When forty-something Vancouver Island resident Narcis Kellow was growing up, the island’s natural beauty and laidback lifestyle were said to attract “the newlywed and the nearly dead.” Some of those honeymooners returned to raise families in a setting where hiking opportunities are plentiful, salmon return to spawn and there’s always a sparkling seacoast to paint or sketch. Artists, academics, government officials set the tone for the area. “People are not running after the dollar here,” said Rabbi Kaplan. “They are more into growing intellectually and socially. They don’t have their Blackberry ringing when you are trying to talk to them. This may explain why consistent crowds of 20 and 30 adults sign up for Chabad’s Jewish Learning Institute courses each semester; a number that would satisfy much larger communities. April and David Katz were so impressed with the first sessions they took with Rabbi Kaplan, they signed up for the latest course “The Kabbalah of Character.”  “It’s been an extremely informative, stimulating experience,” said David, a retired psychologist. “It’s been an incredible journey. I look forward to class every single time.” Beyond the syllabus, however, the Kaplans are the attraction. They “brought a new vibrancy to Victoria. They are full of energy, excitement, and are very open and warm and not critical."

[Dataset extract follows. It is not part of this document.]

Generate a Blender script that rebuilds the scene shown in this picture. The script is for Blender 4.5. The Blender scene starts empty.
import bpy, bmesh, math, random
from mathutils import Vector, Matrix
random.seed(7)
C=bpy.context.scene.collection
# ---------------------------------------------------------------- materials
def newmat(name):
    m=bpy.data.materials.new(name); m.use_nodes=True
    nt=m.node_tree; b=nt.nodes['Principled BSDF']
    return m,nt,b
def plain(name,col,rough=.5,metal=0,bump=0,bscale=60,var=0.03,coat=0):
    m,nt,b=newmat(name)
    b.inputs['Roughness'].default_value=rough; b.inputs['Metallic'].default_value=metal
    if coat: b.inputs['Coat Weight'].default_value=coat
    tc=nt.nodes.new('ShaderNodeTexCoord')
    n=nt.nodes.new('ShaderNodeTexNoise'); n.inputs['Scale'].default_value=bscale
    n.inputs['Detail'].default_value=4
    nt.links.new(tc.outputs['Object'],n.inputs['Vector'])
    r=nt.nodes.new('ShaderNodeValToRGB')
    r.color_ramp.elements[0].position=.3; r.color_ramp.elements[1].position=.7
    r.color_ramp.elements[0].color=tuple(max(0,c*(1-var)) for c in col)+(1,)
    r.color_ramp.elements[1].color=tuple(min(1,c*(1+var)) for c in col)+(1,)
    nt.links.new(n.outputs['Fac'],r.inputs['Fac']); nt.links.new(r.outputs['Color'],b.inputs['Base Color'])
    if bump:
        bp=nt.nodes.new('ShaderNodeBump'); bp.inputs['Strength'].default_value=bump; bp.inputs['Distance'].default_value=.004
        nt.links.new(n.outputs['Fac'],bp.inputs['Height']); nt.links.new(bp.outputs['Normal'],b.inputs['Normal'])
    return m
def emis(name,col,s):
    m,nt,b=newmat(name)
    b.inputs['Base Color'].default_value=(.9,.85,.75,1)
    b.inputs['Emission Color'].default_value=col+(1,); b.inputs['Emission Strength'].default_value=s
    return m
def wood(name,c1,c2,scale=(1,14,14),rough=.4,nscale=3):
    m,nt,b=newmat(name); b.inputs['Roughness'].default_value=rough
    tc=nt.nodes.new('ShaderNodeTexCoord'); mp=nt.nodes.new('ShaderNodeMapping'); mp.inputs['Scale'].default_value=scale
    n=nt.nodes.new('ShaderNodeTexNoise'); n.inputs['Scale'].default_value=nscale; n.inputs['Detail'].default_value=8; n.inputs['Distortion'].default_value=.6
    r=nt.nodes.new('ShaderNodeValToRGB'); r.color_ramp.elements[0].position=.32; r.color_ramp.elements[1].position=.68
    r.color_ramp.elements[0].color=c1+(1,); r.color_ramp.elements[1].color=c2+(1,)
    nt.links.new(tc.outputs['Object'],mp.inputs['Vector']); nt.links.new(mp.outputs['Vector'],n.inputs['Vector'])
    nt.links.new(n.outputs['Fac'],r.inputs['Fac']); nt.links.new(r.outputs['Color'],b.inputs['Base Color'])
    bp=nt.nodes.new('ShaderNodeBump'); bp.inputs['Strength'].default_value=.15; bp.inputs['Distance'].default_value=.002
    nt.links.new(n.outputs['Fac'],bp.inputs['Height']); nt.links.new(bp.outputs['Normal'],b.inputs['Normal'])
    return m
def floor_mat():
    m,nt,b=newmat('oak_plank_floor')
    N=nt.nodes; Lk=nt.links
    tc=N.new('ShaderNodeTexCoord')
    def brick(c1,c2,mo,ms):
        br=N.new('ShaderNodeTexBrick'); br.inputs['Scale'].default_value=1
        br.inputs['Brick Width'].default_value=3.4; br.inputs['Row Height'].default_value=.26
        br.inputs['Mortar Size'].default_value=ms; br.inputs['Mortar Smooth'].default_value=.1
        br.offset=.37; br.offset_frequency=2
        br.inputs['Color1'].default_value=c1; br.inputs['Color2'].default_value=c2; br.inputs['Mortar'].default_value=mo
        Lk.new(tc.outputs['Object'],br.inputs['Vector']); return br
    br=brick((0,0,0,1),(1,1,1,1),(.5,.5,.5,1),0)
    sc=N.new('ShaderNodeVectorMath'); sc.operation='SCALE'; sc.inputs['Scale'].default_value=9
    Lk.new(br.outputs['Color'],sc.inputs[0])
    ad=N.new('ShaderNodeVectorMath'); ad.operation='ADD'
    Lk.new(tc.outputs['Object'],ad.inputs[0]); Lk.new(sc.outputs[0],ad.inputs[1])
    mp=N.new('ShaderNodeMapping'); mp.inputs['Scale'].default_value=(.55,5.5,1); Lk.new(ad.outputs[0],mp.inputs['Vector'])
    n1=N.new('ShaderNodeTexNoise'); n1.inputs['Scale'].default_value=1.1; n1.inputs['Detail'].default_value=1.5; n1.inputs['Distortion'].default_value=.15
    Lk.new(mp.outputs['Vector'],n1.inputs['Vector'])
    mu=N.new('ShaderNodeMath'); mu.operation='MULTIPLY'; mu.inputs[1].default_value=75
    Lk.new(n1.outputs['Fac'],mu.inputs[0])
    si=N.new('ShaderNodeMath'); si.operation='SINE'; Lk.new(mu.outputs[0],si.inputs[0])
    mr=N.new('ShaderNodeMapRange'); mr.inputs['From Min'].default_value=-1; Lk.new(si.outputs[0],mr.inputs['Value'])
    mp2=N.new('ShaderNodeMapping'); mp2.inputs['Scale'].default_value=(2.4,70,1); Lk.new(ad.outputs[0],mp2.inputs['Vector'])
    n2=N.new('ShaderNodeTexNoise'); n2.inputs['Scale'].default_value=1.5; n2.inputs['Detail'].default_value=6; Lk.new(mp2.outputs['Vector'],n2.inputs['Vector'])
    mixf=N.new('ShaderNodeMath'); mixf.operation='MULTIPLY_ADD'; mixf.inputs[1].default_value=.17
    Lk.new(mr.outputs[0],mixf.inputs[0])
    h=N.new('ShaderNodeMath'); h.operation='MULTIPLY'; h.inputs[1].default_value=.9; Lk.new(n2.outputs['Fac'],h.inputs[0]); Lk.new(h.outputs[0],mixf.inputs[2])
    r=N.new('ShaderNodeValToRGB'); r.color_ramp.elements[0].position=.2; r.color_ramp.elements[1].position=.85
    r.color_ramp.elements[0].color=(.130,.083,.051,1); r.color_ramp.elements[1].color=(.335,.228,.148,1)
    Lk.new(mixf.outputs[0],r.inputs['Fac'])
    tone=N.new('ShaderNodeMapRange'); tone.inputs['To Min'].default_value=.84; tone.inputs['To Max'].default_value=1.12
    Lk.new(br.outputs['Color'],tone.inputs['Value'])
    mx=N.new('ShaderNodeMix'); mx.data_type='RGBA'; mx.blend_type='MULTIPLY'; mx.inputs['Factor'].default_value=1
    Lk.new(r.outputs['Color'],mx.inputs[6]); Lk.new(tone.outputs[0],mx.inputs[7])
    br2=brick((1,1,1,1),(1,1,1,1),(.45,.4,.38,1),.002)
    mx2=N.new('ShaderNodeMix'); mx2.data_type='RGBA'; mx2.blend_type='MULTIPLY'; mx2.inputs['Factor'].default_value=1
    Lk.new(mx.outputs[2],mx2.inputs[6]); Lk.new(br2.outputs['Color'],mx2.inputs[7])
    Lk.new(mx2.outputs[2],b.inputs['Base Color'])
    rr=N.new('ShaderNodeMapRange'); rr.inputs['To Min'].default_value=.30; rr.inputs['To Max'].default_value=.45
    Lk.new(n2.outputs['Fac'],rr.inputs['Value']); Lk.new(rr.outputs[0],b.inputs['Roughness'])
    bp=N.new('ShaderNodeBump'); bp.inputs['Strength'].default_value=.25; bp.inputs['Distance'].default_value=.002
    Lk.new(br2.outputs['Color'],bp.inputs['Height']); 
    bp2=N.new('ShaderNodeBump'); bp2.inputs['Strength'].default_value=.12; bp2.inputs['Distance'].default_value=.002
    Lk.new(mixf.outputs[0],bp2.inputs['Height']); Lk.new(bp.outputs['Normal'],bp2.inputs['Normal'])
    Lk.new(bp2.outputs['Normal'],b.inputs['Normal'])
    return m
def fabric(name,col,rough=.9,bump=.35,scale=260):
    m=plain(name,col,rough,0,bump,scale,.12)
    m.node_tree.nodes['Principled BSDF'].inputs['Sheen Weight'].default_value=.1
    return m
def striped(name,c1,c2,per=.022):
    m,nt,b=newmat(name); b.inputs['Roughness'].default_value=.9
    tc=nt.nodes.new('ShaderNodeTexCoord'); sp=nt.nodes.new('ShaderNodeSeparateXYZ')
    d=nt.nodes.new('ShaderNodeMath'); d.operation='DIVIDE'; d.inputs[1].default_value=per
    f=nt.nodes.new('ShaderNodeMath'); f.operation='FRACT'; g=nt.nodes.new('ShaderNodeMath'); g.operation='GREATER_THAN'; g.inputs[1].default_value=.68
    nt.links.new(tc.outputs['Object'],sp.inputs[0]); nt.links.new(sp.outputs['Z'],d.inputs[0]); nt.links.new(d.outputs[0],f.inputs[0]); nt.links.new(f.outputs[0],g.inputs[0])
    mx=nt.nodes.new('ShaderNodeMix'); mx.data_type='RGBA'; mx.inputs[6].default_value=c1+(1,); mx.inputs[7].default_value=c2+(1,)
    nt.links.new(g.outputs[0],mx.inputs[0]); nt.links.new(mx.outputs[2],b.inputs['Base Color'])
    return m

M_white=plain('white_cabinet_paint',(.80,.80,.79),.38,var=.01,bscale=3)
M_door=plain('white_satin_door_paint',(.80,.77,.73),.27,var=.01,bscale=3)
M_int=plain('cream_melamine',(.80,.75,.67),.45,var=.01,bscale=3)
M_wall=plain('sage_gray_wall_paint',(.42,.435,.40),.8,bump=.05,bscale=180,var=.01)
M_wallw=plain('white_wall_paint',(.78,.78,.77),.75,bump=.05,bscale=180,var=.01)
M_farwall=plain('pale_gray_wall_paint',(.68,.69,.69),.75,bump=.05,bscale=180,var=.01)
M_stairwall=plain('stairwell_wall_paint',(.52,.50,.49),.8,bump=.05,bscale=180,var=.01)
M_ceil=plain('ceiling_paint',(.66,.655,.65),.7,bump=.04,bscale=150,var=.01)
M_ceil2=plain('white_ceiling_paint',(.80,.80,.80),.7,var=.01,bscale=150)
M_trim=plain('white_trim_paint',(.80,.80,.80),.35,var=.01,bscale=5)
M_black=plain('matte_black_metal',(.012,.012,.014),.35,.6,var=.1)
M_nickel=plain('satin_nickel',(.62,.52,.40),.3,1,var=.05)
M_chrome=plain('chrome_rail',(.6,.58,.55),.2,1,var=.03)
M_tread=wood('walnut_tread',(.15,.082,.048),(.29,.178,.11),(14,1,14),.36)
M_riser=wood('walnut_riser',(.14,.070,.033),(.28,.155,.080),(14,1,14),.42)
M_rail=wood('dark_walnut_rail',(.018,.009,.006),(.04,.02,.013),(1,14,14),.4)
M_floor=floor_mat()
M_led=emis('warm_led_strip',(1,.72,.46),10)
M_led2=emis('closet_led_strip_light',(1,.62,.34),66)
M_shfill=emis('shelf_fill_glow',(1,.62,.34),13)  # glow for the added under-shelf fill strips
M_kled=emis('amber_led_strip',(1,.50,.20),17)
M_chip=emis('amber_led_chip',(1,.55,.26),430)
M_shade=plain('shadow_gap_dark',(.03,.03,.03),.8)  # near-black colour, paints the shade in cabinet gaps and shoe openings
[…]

Openness and acceptance, characteristics engrained in Chabad representatives, are vital for anyone who wishes to make contact with Vancouver Island’s closet Jews. Many Jewish residents relocated there to escape oppressive family ties, haunting Holocaust memories, disappointments with more major Jewish communities. The local Conservative synagogue, Congregation Emanu-El, built after the gold rush in 1863, counts 210 families and individuals on its membership rolls.

Chabad’s mailings find their way to 800 families, but Chani Kaplan suspects the actual number is somewhere in the thousands. Narcis Kellow, a daughter of Israelis who moved to the island for the peace and quiet, heartily agrees. Kellow’s practice of speaking Hebrew to her daughters, Amelia, 5, and Shayna, 3, pulls fellow Jews right out of the woodwork. Whether at the park, community rec center, or while giving a near stranger a ride home, Kellow capitalizes on the random member-of-the-tribe sightings and patches them through to Chani Kaplan sure they will receive a warm welcome. “You can always call the Kaplans or knock on their door, and they won’t turn you away.” The experience is far removed from Kellow’s youth on the island when rabbis affiliated with other temples came and went. “I don’t remember any of their names,” she said. By enrolling her daughter in the Chabad Hebrew Preschool, sending her to winter and summer camp, Kellow’s providing an opportunity for her children to have what she did not. “Growing up, I never had a rabbi I could turn to. My daughter is growing up here with a rabbi she knows as her own, and when the time comes, her rabbi will perform the marriage,” said Kellow.

Long before little Amelia and Shayna hit those milestones, Chabad will have made many more strides. Its preschool, once located in the Kaplans’ basement, has grown into a cheerful, spacious educational center with 19 students. Parents are clamoring for Chabad to expand to a full kindergarten. For the past year and a half, kosher meat, cheese, and snacks have been available, through Rabbi Kaplan’s coaxing, at Aubergine, a specialty foods market. Challahs, baked by a friend of Chabad, Elisheva Milotay, are sold there as well. Jewish college students from the University of Victoria share Shabbat dinner with the Kaplans each month, and communal Friday night dinners are held at the Kaplan home just as often. One of the Jewish moms Kellow met by chance now brings her daughter to Chani’s weekly Bat Mitzvah Club. Sunday morning Tefillin Club, holiday celebrations, one to one Torah study opportunities, all are part of Chabad’s embrace of their singular island location.

“No matter how far you drive here, you won’t reach a bigger Jewish community,” said Rabbi Kaplan. “We know we need to be the address for anything Jewish – books, questions, weddings, funerals. Big or small. We want to be a center where Judaism will be something alive, up to date, something to be excited about and proud of.”